== WHAT TO PRODUCE ==
Using the listing below, please print exactly the lines from the one with "Write a Blender" through the one with "SC.cycles.max_bounces = 8;". Leave out every picture.

Rows from a 3D scene dataset:
★ ★ ★ ★ ★ ★ ★

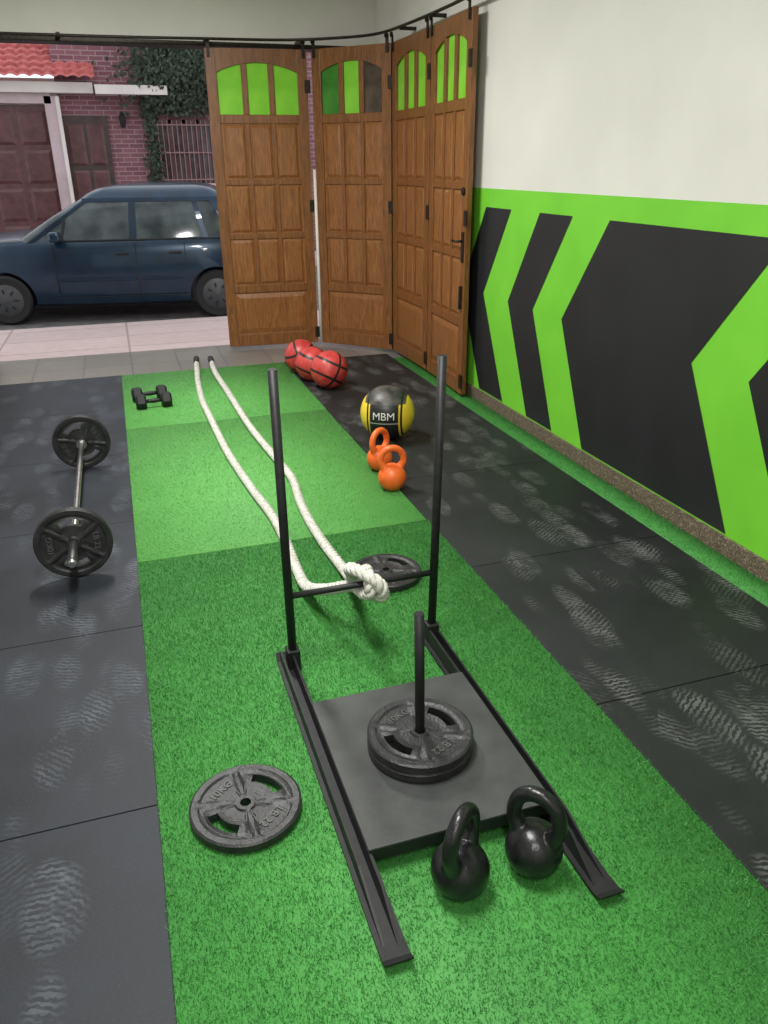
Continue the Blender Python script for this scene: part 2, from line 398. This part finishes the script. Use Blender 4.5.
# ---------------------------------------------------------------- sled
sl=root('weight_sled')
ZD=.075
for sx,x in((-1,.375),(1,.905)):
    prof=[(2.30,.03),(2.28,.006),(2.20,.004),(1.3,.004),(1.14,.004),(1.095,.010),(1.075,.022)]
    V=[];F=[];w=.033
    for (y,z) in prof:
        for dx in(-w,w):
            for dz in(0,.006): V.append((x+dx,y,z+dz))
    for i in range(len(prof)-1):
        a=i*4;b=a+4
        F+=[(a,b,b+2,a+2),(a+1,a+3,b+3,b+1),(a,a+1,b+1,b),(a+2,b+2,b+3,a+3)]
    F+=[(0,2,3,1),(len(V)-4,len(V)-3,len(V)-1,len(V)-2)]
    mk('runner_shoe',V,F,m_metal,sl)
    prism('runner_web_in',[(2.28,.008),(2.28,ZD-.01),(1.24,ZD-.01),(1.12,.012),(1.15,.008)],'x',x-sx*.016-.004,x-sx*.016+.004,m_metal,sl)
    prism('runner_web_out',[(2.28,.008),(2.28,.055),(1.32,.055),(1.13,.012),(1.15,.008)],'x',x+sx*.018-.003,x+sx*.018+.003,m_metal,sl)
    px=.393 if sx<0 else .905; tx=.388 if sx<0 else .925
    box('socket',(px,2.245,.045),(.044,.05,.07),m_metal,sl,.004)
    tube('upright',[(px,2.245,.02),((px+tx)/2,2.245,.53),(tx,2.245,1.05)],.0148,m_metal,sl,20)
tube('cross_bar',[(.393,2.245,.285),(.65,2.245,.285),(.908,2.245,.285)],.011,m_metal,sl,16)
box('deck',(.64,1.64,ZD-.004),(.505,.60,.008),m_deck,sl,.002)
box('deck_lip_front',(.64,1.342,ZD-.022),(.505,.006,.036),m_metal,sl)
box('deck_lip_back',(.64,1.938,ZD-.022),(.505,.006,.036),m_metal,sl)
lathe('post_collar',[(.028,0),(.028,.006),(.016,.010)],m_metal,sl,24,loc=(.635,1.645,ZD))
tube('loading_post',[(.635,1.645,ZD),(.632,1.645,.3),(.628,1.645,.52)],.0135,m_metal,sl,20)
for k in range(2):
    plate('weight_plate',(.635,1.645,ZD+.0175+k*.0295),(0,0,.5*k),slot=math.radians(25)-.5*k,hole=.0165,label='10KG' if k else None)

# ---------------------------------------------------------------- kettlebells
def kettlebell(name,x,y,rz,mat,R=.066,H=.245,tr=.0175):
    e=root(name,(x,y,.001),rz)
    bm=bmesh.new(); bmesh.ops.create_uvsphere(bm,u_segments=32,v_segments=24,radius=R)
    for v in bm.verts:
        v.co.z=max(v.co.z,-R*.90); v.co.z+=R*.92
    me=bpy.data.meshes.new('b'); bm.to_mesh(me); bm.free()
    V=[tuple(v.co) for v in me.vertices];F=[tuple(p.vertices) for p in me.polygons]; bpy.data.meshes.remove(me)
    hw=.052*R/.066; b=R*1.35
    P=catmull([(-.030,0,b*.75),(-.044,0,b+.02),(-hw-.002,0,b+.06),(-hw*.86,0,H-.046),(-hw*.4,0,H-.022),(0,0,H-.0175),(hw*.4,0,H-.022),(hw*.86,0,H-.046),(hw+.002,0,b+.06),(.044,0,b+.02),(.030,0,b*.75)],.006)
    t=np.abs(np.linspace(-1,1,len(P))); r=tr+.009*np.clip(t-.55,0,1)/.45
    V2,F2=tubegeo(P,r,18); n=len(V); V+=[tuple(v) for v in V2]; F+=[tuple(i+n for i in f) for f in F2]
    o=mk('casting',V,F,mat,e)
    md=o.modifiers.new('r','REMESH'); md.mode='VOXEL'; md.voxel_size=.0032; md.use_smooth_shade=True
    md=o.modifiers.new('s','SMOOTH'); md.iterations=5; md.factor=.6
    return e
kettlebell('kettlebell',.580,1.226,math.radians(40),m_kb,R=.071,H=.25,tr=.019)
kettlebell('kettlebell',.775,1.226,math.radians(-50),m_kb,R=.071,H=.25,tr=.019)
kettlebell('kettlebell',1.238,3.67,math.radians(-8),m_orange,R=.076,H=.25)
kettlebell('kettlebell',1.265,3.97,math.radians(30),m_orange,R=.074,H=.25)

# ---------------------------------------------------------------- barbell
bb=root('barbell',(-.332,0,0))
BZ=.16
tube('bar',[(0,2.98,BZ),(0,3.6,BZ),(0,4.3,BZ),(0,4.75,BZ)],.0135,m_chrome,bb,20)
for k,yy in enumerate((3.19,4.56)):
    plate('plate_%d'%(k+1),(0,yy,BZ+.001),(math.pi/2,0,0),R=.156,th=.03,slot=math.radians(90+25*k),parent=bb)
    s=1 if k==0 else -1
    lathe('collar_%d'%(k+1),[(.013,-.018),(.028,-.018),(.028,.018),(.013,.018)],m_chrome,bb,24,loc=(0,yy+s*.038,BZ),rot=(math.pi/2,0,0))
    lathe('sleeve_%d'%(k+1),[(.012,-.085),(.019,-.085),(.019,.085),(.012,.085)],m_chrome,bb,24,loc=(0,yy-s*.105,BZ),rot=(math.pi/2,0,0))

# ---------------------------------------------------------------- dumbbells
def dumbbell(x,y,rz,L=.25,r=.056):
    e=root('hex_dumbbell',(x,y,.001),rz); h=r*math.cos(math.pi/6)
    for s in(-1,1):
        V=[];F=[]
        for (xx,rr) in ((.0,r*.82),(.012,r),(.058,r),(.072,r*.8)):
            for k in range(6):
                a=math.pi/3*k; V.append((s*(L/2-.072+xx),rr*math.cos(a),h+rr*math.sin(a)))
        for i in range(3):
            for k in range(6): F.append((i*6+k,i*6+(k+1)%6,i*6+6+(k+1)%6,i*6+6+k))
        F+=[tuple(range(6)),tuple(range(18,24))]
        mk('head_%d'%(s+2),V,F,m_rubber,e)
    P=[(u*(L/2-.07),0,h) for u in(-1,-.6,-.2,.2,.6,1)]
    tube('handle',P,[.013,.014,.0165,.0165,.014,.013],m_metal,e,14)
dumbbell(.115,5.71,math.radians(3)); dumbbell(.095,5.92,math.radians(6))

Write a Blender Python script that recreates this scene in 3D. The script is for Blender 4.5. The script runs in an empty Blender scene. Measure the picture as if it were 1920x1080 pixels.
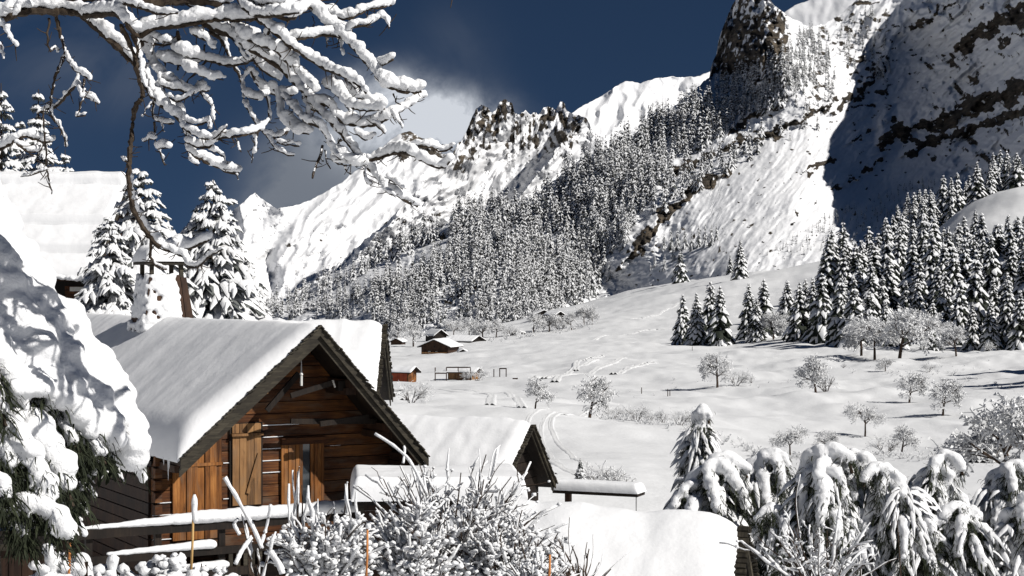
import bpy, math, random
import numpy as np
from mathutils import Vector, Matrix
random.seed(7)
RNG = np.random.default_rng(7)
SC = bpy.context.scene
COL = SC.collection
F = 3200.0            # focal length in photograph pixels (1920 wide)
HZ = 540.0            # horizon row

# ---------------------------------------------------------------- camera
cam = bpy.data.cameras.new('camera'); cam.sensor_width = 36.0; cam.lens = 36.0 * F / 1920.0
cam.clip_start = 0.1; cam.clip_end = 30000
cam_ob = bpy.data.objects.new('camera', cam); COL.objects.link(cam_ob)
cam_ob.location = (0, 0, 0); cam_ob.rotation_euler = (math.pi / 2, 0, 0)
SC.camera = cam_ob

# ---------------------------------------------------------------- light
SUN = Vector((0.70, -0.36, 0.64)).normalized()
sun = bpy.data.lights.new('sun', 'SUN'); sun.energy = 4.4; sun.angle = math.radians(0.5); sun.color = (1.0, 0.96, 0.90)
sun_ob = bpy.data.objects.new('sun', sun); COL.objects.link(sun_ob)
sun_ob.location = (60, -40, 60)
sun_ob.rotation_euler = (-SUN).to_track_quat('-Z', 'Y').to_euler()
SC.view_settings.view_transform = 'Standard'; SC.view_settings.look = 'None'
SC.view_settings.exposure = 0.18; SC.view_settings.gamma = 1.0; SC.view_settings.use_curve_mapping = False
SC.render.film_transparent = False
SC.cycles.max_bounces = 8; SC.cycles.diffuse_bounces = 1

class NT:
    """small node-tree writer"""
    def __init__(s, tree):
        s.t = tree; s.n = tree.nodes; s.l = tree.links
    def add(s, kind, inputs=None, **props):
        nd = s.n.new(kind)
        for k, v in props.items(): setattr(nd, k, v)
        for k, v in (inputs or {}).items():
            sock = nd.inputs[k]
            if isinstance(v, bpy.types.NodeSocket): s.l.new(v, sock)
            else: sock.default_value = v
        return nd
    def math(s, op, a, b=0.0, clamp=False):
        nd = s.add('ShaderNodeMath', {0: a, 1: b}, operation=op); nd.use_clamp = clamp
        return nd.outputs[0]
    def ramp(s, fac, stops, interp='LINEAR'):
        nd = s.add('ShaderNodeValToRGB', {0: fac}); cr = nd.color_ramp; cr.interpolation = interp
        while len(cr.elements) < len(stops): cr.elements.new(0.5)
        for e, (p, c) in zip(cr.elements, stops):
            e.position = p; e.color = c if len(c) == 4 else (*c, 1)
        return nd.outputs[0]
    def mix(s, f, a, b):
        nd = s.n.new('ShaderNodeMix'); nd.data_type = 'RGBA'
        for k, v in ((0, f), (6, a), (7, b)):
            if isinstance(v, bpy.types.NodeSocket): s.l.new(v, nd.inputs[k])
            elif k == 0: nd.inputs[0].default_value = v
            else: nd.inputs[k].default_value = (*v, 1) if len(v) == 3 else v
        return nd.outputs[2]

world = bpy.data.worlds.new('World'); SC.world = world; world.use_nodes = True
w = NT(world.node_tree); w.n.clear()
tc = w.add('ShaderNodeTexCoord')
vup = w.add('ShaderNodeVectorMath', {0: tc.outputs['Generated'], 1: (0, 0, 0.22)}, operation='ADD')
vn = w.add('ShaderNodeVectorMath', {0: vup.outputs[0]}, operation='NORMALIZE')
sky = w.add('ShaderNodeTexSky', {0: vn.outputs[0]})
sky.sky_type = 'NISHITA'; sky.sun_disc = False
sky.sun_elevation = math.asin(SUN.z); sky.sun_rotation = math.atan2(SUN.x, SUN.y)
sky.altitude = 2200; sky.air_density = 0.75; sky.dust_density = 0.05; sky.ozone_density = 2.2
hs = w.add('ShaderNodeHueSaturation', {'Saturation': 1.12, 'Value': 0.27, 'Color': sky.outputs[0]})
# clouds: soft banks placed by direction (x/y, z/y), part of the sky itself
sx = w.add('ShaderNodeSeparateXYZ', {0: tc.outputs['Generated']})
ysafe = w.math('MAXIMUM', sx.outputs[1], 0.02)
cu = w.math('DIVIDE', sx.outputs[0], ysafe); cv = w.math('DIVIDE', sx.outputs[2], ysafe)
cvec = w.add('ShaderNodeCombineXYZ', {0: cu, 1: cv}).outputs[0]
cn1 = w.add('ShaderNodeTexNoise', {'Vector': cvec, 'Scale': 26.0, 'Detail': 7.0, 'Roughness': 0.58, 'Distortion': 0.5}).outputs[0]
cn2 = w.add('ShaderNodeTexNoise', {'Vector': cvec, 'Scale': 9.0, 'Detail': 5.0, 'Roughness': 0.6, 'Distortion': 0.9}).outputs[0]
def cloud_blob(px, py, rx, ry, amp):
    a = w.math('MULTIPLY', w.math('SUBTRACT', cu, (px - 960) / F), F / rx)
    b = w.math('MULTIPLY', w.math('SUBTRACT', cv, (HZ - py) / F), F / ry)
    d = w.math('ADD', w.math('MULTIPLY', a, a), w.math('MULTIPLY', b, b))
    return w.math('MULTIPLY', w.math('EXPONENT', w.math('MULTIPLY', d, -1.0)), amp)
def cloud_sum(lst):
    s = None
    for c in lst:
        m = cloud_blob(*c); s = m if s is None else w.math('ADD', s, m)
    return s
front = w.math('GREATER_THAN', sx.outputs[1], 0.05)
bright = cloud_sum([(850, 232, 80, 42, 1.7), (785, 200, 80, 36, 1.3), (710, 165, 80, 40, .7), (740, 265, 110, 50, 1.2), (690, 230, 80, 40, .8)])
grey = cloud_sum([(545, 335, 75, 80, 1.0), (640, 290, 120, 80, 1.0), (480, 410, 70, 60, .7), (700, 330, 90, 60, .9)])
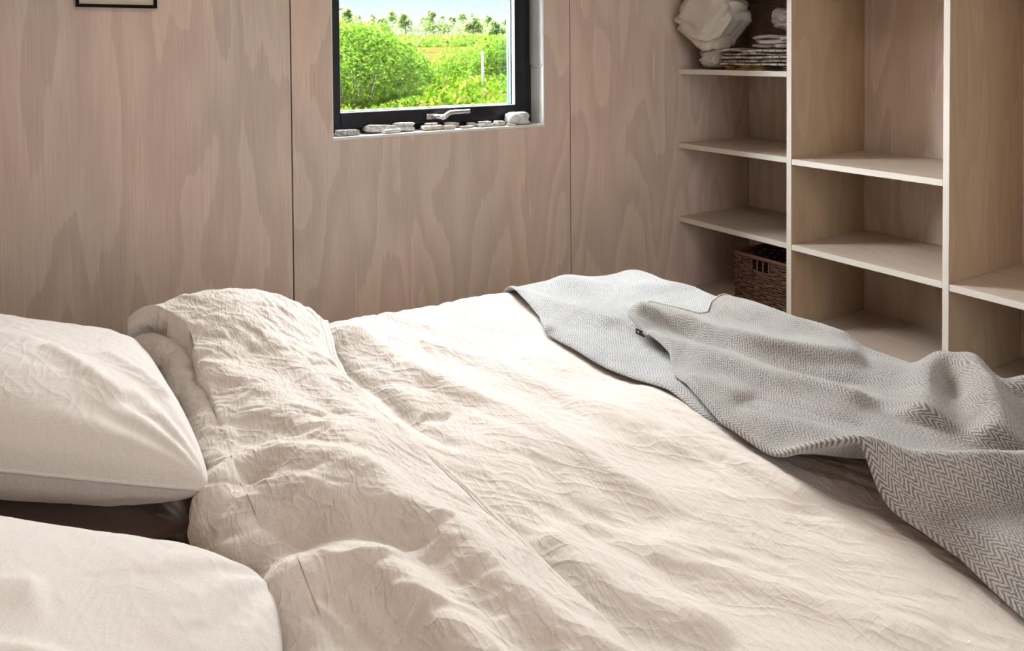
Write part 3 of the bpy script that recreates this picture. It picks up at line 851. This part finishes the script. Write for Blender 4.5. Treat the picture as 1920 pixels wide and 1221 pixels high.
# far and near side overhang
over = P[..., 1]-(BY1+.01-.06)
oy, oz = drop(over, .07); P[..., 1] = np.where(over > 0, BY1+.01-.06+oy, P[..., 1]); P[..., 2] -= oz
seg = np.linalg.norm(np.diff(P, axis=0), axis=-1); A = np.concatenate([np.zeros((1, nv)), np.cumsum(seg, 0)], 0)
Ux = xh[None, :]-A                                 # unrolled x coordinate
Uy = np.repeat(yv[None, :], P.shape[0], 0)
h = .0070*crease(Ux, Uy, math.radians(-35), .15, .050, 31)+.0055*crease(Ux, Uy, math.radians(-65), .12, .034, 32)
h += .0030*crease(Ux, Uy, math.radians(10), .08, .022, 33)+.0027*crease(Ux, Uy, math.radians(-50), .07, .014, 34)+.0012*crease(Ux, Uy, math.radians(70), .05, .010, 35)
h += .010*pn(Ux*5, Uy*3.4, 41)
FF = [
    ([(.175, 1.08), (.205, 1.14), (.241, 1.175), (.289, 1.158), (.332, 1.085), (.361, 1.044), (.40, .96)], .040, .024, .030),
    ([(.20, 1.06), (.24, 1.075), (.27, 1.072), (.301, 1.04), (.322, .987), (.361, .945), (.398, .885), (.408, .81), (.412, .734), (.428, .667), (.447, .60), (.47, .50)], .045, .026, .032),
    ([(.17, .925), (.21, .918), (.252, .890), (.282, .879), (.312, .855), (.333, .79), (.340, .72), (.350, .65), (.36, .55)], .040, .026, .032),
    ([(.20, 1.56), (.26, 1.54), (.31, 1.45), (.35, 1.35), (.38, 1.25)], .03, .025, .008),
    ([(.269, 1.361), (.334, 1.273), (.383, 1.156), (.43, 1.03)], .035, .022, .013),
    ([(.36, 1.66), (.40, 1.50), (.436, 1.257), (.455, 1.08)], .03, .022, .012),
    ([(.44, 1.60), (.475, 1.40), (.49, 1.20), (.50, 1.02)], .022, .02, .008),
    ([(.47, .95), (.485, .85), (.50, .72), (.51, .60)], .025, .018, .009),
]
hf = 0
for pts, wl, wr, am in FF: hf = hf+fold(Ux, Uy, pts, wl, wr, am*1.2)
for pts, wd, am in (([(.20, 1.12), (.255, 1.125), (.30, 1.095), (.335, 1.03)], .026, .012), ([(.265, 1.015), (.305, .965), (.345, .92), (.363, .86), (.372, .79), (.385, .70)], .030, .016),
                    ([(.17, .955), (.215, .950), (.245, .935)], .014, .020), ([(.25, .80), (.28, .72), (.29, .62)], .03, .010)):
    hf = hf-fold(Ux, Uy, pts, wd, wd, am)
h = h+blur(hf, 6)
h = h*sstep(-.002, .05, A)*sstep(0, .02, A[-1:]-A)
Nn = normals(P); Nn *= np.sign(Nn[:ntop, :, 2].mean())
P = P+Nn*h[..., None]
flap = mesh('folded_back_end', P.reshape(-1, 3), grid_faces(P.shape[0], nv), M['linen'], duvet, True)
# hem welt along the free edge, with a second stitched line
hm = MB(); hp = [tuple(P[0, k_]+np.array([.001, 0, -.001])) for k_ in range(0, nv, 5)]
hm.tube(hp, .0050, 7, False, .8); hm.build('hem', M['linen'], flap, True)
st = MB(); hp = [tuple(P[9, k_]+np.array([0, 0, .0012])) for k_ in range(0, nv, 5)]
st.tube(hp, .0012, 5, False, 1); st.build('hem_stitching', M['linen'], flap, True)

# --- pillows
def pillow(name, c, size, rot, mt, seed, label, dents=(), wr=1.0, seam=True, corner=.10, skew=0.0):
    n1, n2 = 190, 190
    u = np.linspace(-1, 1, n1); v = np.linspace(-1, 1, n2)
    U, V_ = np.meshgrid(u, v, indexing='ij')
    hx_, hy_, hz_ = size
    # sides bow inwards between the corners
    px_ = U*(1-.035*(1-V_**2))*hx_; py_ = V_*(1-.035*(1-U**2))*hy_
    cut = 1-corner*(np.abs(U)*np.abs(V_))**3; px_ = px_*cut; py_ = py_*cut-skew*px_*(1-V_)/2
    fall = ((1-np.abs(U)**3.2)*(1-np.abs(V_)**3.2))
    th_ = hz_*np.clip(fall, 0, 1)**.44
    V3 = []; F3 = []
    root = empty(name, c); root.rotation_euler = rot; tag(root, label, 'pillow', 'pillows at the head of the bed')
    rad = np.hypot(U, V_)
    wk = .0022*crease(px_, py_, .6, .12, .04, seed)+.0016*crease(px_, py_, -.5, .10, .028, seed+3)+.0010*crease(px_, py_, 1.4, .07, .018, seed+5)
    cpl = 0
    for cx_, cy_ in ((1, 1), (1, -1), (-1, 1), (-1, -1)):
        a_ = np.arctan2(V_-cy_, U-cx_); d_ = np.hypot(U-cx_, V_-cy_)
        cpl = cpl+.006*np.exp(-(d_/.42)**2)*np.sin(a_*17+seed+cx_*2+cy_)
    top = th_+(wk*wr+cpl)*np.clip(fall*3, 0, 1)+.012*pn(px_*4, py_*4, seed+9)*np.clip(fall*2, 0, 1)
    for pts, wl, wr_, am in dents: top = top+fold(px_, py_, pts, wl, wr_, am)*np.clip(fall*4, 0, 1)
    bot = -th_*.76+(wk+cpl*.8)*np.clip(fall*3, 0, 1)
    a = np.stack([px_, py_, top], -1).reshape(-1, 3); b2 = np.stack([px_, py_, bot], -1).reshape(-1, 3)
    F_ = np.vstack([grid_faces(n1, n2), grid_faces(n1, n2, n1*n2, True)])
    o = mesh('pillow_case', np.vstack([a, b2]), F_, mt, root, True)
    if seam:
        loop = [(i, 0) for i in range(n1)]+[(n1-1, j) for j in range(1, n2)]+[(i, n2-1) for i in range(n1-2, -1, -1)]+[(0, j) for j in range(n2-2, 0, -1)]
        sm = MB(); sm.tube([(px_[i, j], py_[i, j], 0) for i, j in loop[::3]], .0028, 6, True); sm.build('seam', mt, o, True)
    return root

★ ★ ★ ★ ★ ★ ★

== FINAL RESULT ==
Write a Blender Python script that recreates this scene in 3D. The script is for Blender 4.5. The script runs in an empty Blender scene. Measure the picture as if it were 1920x1080 pixels.
import bpy, math, random
import numpy as np
from mathutils import Vector, Matrix
random.seed(7)
RNG = np.random.default_rng(7)
SC = bpy.context.scene
COL = SC.collection
F = 3200.0            # focal length in photograph pixels (1920 wide)
HZ = 540.0            # horizon row

# ---------------------------------------------------------------- camera
cam = bpy.data.cameras.new('camera'); cam.sensor_width = 36.0; cam.lens = 36.0 * F / 1920.0
cam.clip_start = 0.1; cam.clip_end = 30000
cam_ob = bpy.data.objects.new('camera', cam); COL.objects.link(cam_ob)
cam_ob.location = (0, 0, 0); cam_ob.rotation_euler = (math.pi / 2, 0, 0)
SC.camera = cam_ob

# ---------------------------------------------------------------- light
SUN = Vector((0.70, -0.36, 0.64)).normalized()
sun = bpy.data.lights.new('sun', 'SUN'); sun.energy = 4.4; sun.angle = math.radians(0.5); sun.color = (1.0, 0.96, 0.90)
sun_ob = bpy.data.objects.new('sun', sun); COL.objects.link(sun_ob)
sun_ob.location = (60, -40, 60)
sun_ob.rotation_euler = (-SUN).to_track_quat('-Z', 'Y').to_euler()
SC.view_settings.view_transform = 'Standard'; SC.view_settings.look = 'None'
SC.view_settings.exposure = 0.18; SC.view_settings.gamma = 1.0; SC.view_settings.use_curve_mapping = False
SC.render.film_transparent = False
SC.cycles.max_bounces = 8; SC.cycles.diffuse_bounces = 1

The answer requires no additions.